PAUL JOHNSON: This is the key question when it comes to assessing risk.
You can’t run a business on the basis of worst-case assumptions. You wouldn’t be able to do anything. And anyway, a “worst-case assumption” is really a misnomer; there’s no such thing, short of a total loss. Now, we know the quants shouldn’t have assumed there couldn’t be a nationwide decline in home prices. But once you gra
nt that such a decline can happen—for the first time—what extent should you prepare for? Two percent? Ten? Fifty?
The [2008] headlines are full of entities that have seen massive losses, and perhaps meltdowns, because they bought assets using leverage. … These investors put on leverage that might have been appropriate with moderate-volatility assets and ran into the greatest volatility ever seen. It’s easy to say they made a mistake. But is it reasonable to expect them to have girded for unique events?
If every portfolio was required to be able to withstand declines on the scale we’ve witnessed this year [2008], it’s possible no leverage would ever be used. Is that a reasonable reaction? (In fact, it’s possible that no one would ever invest in these asset classes, even on an unlevered basis.)
In all aspects of our lives, we base our decisions on what we think probably will happen.

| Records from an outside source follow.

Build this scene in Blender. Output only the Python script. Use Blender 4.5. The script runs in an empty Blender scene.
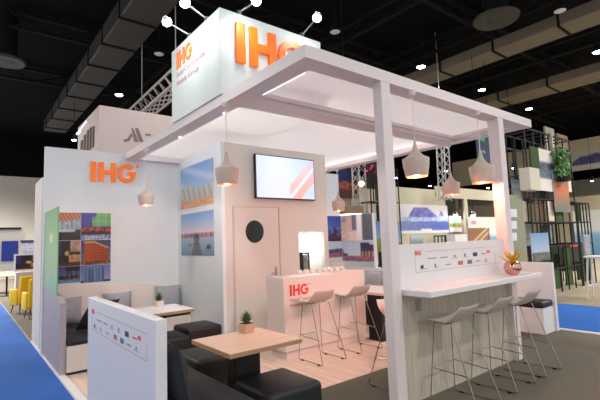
import bpy, bmesh, math, random
from mathutils import Vector, Matrix
random.seed(7)
S = bpy.context.scene
COL = S.collection
PI = math.pi
# ------------------------------------------------------------------ camera
FPX, YAW, PIT, ROL, CH = 422.97, math.radians(51.3526), math.radians(5.4949), math.radians(-2.0628), 1.6
CW = Vector((math.cos(PIT)*math.cos(YAW), math.cos(PIT)*math.sin(YAW), math.sin(PIT)))
_r = Vector((math.sin(YAW), -math.cos(YAW), 0)); _u = _r.cross(CW)
CR = math.cos(ROL)*_r + math.sin(ROL)*_u
CU = -math.sin(ROL)*_r + math.cos(ROL)*_u
CC = Vector((0, 0, CH))
cd = bpy.data.cameras.new('camera'); cam = bpy.data.objects.new('camera', cd); COL.objects.link(cam)
cd.sensor_width = 36; cd.lens = FPX*36/600; cd.clip_end = 300
cam.matrix_world = Matrix(((CR.x, CU.x, -CW.x, CC.x), (CR.y, CU.y, -CW.y, CC.y), (CR.z, CU.z, -CW.z, CC.z), (0, 0, 0, 1)))
S.camera = cam
def P(x, y, ax, v):
    """where the line of sight through a photo point meets a wall plane (surveying the place)"""
    d = CW + (x-300)/FPX*CR - (y-200)/FPX*CU
    return CC + d*((v-CC[ax])/d[ax])
# ------------------------------------------------------------------ world, light, exposure
w = bpy.data.worlds.new('hall_air'); S.world = w; w.use_nodes = True
w.node_tree.nodes['Background'].inputs[0].default_value = (0.98, 0.975, 0.97, 1)
w.node_tree.nodes['Background'].inputs[1].default_value = 0.62
S.view_settings.view_transform = 'Standard'; S.view_settings.look = 'None'
S.view_settings.gamma = 1; S.view_settings.exposure = 0.48; S.view_settings.use_curve_mapping = False
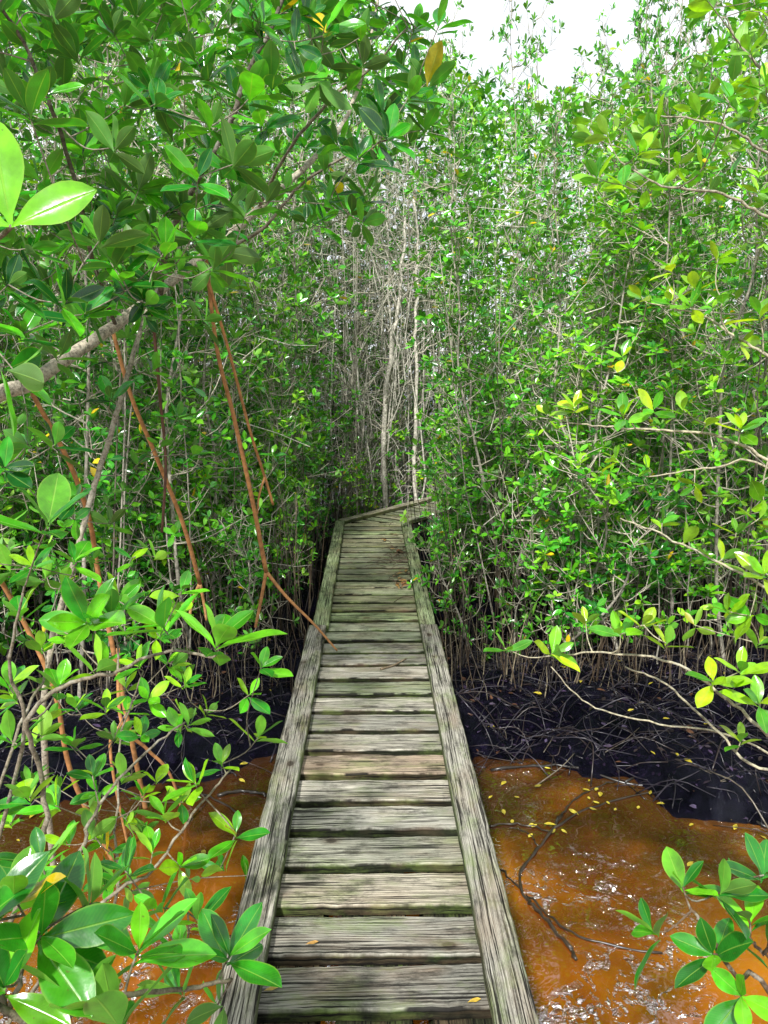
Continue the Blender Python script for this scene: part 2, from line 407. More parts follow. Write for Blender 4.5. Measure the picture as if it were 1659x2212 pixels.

And, in turn, we base that to a great extent on what usually happened in the past. We expect results to be close to the norm (A) most of the time, but we know it’s not unusual to see outcomes that are better (B) or worse (C). Although we should bear in mind that, once in a while, a result will be outside the usual range (D), we tend to forget about the potential for outliers. And importantly, as illustrated by recent events, we rarely consider outcomes that have happened only once a century … or never (E) (figure 7.3).
Figure 7.3
Even if we realize that unusual, unlikely things can happen, in order to act we make reasoned decisions and knowingly accept that risk when well paid to do so. Once in a while, a “black swan” will materialize. But if in the future we always said, “We can’t do such-and-such, because the outcome could be worse than we’ve ever seen before,” we’d be frozen in inaction.